## BEGIN RECORDS TO USE
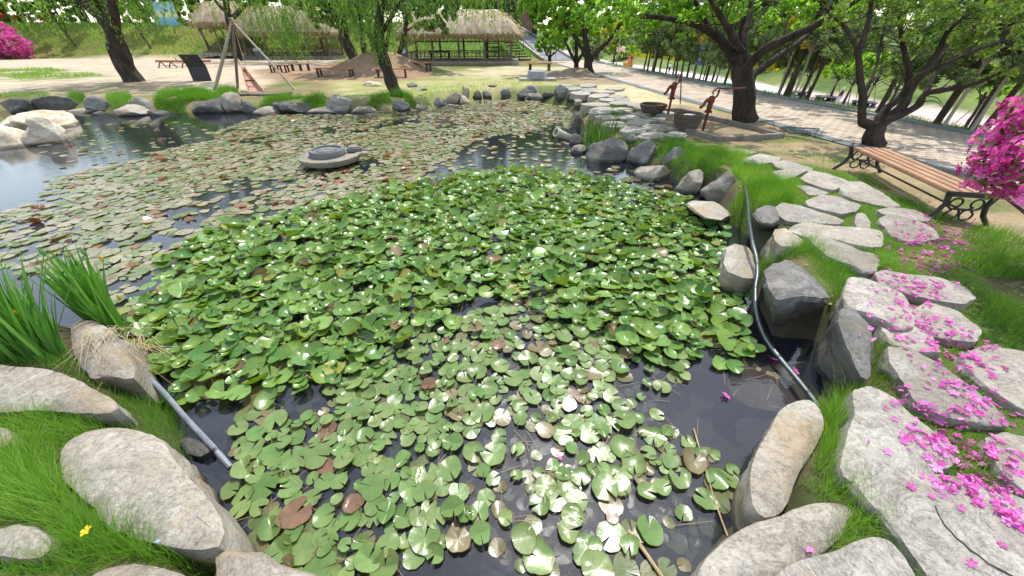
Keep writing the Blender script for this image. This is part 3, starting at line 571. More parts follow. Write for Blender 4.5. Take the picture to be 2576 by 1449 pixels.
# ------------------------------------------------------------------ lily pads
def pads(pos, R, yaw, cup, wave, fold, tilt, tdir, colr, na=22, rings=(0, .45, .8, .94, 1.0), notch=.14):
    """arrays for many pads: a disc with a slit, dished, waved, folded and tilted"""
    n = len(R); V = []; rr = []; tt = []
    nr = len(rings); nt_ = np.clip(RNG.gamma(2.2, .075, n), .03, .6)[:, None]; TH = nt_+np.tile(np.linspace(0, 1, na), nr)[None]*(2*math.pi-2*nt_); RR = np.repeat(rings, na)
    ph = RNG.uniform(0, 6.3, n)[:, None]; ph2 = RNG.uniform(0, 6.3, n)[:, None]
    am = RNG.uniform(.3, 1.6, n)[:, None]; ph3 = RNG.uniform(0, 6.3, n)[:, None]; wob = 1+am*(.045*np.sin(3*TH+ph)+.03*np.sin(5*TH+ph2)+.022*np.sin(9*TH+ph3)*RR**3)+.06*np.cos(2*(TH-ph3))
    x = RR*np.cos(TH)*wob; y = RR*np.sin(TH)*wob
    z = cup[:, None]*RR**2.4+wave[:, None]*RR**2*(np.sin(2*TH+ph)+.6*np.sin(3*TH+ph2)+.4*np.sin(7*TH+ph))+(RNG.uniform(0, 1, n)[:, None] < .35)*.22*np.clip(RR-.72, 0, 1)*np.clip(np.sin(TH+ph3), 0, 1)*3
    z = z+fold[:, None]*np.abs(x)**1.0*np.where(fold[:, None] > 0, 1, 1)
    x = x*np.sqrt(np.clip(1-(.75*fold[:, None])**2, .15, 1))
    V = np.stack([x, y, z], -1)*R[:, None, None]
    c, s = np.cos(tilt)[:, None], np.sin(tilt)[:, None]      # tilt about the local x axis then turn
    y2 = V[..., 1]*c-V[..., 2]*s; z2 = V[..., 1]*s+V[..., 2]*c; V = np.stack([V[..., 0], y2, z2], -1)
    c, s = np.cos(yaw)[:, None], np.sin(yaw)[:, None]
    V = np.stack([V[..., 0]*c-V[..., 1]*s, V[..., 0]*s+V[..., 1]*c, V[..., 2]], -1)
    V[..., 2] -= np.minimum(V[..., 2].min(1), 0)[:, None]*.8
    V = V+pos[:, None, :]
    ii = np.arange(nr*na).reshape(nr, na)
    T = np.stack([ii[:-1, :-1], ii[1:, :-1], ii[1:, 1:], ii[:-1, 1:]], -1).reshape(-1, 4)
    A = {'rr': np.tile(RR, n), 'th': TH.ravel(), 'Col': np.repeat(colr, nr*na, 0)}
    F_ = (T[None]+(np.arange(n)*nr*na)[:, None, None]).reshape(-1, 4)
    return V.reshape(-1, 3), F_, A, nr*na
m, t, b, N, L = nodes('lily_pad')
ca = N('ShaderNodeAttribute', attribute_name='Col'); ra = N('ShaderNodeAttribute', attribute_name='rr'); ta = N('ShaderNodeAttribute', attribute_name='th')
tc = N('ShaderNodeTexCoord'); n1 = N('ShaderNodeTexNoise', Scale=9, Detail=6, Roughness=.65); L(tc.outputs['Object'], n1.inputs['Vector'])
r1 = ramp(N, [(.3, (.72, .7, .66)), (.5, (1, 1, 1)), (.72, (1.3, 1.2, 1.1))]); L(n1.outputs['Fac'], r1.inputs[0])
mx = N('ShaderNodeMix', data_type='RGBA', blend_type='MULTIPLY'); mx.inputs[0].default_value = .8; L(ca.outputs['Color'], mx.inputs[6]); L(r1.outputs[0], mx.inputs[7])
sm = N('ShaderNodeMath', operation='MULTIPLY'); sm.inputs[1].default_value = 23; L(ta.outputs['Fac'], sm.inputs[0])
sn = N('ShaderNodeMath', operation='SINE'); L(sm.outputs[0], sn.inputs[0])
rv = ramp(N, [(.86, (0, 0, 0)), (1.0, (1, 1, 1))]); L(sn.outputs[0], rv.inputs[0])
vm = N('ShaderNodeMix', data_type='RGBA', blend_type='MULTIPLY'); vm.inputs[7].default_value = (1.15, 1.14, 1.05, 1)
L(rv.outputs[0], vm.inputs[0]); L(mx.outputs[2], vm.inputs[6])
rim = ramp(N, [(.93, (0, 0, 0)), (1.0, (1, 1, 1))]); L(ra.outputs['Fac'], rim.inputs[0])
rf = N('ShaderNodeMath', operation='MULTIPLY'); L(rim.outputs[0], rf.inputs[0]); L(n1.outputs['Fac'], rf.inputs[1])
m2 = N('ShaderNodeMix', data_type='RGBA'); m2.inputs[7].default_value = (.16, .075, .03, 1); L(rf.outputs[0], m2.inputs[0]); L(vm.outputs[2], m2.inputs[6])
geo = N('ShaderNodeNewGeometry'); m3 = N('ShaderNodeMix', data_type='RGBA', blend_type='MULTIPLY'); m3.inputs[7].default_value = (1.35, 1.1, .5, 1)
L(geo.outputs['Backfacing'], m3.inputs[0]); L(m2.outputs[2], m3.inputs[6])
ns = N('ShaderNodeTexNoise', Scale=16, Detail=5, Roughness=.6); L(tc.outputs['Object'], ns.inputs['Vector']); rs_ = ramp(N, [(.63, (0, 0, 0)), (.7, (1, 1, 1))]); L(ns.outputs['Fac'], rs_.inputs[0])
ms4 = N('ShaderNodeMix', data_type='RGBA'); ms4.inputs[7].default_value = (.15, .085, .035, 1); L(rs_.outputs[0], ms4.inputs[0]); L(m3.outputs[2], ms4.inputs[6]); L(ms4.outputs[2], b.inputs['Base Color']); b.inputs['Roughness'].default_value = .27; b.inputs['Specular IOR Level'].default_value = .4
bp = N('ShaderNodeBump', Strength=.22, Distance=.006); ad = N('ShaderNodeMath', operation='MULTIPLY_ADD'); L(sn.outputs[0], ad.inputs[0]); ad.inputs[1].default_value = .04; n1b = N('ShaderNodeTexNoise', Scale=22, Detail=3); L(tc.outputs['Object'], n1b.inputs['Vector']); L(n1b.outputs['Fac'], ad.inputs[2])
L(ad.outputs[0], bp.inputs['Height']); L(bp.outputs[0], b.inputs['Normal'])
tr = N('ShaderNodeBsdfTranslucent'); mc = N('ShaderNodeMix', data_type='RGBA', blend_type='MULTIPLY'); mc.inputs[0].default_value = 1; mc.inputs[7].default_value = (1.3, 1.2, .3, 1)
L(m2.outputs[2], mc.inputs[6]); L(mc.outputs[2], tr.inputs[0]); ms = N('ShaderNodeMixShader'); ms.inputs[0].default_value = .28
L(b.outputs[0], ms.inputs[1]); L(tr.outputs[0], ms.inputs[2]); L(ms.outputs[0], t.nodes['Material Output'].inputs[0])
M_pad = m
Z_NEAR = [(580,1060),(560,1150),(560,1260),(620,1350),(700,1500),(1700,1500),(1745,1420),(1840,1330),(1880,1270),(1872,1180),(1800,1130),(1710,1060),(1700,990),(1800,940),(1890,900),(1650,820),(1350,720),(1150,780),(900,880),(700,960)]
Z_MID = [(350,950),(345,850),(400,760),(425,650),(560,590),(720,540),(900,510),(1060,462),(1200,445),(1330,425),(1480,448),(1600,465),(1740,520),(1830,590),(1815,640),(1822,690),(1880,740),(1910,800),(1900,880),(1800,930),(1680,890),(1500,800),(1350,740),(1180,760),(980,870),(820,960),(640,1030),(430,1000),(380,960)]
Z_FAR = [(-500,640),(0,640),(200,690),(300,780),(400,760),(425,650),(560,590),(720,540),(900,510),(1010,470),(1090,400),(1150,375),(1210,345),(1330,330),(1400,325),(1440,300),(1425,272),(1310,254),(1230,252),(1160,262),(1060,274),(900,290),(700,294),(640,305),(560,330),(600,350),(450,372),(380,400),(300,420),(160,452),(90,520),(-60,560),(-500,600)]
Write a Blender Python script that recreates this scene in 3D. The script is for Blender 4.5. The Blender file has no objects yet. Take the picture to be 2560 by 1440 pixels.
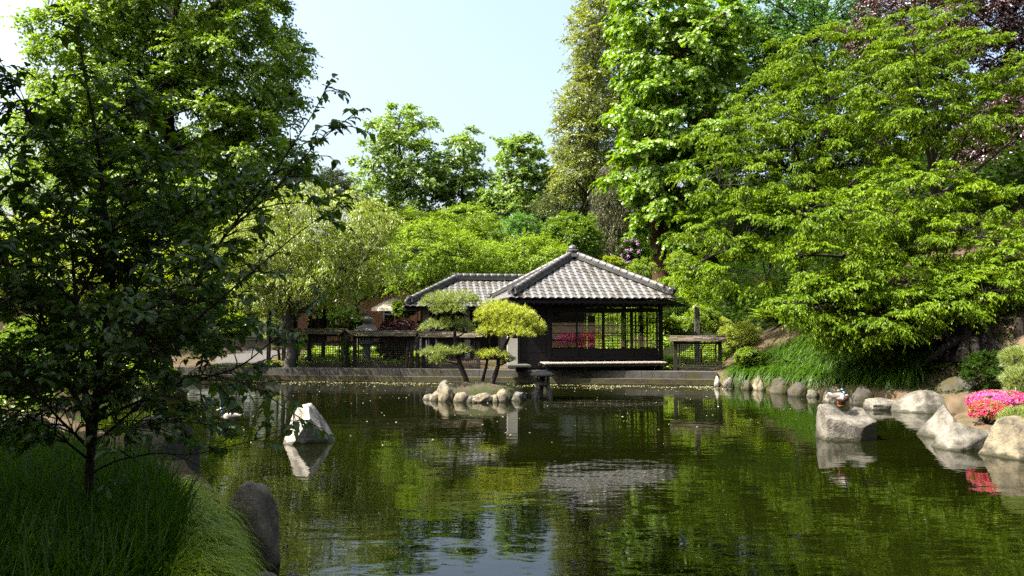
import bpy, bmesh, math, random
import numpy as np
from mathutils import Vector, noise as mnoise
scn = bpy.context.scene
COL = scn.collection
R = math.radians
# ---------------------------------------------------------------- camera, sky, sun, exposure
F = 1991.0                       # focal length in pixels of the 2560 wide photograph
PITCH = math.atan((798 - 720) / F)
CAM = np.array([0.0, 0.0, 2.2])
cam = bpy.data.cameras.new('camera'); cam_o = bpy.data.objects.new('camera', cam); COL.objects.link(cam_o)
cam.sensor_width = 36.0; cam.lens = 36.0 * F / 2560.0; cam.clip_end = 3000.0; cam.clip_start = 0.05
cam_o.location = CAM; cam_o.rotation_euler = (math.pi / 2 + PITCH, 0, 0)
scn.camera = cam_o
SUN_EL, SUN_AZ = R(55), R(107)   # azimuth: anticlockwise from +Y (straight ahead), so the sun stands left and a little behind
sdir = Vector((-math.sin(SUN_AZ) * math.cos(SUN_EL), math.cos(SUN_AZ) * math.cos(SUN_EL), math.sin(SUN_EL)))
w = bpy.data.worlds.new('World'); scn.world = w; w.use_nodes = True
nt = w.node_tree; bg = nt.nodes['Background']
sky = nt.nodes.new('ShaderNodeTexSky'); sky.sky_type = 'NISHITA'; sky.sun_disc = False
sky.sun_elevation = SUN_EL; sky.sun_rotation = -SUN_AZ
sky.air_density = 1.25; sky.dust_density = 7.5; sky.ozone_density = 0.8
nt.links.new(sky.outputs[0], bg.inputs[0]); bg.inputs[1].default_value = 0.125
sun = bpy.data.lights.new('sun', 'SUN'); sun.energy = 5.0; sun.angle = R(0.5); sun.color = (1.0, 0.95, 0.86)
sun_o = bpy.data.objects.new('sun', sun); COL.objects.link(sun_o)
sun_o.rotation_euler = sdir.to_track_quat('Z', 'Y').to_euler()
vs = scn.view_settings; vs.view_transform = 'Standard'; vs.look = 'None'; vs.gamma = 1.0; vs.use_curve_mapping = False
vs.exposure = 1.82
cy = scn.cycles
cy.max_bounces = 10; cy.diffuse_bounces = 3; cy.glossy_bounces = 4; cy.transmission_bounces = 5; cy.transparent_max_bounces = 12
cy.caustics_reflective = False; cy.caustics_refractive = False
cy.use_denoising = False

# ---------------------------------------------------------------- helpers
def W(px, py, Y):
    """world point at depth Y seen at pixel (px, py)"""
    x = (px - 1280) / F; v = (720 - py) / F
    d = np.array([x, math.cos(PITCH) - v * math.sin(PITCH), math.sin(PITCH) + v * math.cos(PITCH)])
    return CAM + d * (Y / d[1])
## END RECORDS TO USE
TASK REQUIREMENTS
Copy every line of the listing containing the string "Blender".

RESULT BELOW
Keep writing the Blender script for this image. This is part 3, starting at line 571. More parts follow. Write for Blender 4.5. Take the picture to be 2576 by 1449 pixels.
Write a Blender Python script that recreates this scene in 3D. The script is for Blender 4.5. The Blender file has no objects yet. Take the picture to be 2560 by 1440 pixels.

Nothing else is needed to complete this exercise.